_Excerpted records_
- - -

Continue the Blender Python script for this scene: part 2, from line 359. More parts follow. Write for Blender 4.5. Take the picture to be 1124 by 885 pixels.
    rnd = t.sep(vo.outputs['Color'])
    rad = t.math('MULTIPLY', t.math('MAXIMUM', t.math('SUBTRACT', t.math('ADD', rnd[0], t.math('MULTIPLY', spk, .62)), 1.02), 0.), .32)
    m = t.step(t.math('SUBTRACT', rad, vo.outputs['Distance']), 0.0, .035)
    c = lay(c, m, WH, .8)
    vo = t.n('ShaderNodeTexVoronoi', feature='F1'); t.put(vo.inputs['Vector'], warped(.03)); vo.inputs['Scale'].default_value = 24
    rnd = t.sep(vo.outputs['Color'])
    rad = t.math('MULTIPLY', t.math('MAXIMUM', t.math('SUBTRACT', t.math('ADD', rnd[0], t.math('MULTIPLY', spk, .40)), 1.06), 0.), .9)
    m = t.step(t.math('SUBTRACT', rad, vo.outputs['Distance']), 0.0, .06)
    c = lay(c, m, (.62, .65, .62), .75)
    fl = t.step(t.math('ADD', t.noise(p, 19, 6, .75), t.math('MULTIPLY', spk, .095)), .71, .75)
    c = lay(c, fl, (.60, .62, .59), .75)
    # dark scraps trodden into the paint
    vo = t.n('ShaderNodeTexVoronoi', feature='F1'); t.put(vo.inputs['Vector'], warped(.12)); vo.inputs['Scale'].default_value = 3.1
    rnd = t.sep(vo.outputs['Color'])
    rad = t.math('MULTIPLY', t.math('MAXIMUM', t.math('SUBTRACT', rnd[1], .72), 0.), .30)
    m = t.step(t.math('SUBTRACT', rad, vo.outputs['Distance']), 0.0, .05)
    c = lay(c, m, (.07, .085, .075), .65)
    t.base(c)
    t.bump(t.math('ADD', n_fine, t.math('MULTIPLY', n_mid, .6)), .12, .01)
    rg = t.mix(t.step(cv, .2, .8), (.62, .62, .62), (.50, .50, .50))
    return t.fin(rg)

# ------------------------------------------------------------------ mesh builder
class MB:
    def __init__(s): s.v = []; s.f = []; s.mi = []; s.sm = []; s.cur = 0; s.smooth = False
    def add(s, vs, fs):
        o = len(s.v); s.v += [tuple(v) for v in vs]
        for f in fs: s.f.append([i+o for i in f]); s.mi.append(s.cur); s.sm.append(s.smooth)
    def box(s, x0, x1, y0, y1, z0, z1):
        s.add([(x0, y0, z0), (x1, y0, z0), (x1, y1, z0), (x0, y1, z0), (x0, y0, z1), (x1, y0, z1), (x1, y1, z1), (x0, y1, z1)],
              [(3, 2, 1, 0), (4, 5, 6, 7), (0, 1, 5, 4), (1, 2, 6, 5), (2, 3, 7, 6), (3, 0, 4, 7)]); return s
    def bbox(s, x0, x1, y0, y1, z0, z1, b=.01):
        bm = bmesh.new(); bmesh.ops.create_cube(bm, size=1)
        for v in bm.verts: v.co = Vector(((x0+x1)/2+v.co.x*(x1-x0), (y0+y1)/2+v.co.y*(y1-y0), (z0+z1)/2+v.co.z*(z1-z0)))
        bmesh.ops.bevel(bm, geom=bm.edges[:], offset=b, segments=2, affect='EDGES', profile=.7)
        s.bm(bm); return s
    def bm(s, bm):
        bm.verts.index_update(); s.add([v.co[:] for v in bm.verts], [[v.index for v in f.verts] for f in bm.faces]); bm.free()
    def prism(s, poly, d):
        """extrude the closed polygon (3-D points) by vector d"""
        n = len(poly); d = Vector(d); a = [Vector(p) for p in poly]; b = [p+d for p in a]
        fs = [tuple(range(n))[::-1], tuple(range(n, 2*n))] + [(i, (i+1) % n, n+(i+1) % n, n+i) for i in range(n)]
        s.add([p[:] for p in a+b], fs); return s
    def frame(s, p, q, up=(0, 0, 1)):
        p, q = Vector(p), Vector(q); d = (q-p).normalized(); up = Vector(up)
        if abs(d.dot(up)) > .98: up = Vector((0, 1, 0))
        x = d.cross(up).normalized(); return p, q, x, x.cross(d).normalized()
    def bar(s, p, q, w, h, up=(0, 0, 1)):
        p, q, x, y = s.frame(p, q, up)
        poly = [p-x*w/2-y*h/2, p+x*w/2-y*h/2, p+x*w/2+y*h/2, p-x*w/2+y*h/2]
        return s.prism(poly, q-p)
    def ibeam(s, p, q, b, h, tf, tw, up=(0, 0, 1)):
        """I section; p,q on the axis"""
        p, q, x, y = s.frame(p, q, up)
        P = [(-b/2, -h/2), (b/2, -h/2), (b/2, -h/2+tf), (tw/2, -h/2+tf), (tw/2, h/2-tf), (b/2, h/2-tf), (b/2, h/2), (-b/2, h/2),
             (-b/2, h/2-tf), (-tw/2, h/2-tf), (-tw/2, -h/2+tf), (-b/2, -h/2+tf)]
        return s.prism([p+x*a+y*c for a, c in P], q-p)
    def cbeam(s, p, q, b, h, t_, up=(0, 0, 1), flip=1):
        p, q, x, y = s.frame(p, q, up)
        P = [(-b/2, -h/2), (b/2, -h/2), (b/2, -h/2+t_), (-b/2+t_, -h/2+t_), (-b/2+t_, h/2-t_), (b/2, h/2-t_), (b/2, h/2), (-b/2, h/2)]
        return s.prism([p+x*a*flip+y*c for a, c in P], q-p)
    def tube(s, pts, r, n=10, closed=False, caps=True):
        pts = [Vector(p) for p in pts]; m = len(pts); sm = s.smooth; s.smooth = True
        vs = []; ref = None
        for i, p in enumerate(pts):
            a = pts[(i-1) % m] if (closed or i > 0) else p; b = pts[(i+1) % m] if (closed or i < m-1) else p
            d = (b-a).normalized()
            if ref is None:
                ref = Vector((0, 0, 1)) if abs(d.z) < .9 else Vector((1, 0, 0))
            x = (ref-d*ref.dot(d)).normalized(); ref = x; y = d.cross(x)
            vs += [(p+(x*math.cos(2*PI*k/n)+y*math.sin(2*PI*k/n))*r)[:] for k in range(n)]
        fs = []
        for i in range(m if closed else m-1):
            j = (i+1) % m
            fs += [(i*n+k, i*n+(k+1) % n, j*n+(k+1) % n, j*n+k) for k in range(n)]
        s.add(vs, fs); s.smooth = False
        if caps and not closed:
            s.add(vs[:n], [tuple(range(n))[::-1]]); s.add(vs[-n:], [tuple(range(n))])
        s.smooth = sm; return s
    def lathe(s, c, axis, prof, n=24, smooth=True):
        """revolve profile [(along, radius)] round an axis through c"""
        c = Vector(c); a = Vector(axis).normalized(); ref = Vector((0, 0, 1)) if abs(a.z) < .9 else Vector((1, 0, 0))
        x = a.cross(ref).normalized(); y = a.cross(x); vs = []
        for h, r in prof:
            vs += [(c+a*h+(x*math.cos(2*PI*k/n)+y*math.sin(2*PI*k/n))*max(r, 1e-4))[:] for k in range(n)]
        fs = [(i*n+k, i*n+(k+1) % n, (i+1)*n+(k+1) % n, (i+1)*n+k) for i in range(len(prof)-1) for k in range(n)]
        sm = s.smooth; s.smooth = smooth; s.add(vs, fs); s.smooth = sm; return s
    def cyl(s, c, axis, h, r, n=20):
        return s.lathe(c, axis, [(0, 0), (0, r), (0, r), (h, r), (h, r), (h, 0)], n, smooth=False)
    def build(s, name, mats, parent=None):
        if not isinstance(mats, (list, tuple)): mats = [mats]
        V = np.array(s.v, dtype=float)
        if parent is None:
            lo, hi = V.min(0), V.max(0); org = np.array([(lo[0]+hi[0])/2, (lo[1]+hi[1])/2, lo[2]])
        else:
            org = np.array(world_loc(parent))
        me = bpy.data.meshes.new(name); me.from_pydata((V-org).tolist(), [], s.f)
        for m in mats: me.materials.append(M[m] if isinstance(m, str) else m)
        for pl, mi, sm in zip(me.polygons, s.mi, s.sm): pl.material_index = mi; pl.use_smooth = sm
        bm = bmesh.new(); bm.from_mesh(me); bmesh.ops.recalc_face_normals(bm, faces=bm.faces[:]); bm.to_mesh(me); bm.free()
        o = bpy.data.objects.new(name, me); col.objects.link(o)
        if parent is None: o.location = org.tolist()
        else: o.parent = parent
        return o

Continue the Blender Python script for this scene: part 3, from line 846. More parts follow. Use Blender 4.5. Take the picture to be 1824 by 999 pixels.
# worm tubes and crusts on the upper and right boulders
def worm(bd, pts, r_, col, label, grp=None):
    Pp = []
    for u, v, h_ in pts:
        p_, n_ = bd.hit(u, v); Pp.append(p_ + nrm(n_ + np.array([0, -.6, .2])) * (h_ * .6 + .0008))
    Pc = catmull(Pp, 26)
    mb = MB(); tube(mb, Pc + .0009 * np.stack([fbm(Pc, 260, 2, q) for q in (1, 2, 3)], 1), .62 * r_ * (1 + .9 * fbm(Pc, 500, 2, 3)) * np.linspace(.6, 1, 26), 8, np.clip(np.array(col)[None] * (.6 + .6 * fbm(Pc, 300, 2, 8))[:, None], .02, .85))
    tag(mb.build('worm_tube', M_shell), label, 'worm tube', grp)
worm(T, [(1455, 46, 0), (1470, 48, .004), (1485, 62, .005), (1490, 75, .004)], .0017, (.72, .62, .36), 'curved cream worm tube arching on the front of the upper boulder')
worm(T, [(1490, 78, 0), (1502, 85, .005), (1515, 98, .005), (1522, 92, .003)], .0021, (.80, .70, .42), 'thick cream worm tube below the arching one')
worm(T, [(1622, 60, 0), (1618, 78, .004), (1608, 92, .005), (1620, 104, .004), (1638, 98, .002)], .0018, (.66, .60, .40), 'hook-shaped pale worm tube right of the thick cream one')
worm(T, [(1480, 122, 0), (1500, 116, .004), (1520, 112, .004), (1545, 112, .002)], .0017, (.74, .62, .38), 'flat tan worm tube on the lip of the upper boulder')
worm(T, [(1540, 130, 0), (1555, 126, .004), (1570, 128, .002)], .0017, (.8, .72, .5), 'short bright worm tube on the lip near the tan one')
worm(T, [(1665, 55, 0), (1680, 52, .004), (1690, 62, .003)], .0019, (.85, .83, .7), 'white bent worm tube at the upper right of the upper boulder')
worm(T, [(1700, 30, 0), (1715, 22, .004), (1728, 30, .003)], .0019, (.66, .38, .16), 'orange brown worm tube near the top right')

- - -

_Objective_
Every line from the one containing "Continue the Blender Python script for this scene: part 3, from" through the end of the entries above must be echoed exactly, with both ends kept.

_Written solution_
Continue the Blender Python script for this scene: part 3, from line 846. More parts follow. Use Blender 4.5. Take the picture to be 1824 by 999 pixels.
# worm tubes and crusts on the upper and right boulders
def worm(bd, pts, r_, col, label, grp=None):
    Pp = []
    for u, v, h_ in pts:
        p_, n_ = bd.hit(u, v); Pp.append(p_ + nrm(n_ + np.array([0, -.6, .2])) * (h_ * .6 + .0008))
    Pc = catmull(Pp, 26)
    mb = MB(); tube(mb, Pc + .0009 * np.stack([fbm(Pc, 260, 2, q) for q in (1, 2, 3)], 1), .62 * r_ * (1 + .9 * fbm(Pc, 500, 2, 3)) * np.linspace(.6, 1, 26), 8, np.clip(np.array(col)[None] * (.6 + .6 * fbm(Pc, 300, 2, 8))[:, None], .02, .85))
    tag(mb.build('worm_tube', M_shell), label, 'worm tube', grp)
worm(T, [(1455, 46, 0), (1470, 48, .004), (1485, 62, .005), (1490, 75, .004)], .0017, (.72, .62, .36), 'curved cream worm tube arching on the front of the upper boulder')
worm(T, [(1490, 78, 0), (1502, 85, .005), (1515, 98, .005), (1522, 92, .003)], .0021, (.80, .70, .42), 'thick cream worm tube below the arching one')
worm(T, [(1622, 60, 0), (1618, 78, .004), (1608, 92, .005), (1620, 104, .004), (1638, 98, .002)], .0018, (.66, .60, .40), 'hook-shaped pale worm tube right of the thick cream one')
worm(T, [(1480, 122, 0), (1500, 116, .004), (1520, 112, .004), (1545, 112, .002)], .0017, (.74, .62, .38), 'flat tan worm tube on the lip of the upper boulder')
worm(T, [(1540, 130, 0), (1555, 126, .004), (1570, 128, .002)], .0017, (.8, .72, .5), 'short bright worm tube on the lip near the tan one')
worm(T, [(1665, 55, 0), (1680, 52, .004), (1690, 62, .003)], .0019, (.85, .83, .7), 'white bent worm tube at the upper right of the upper boulder')
worm(T, [(1700, 30, 0), (1715, 22, .004), (1728, 30, .003)], .0019, (.66, .38, .16), 'orange brown worm tube near the top right')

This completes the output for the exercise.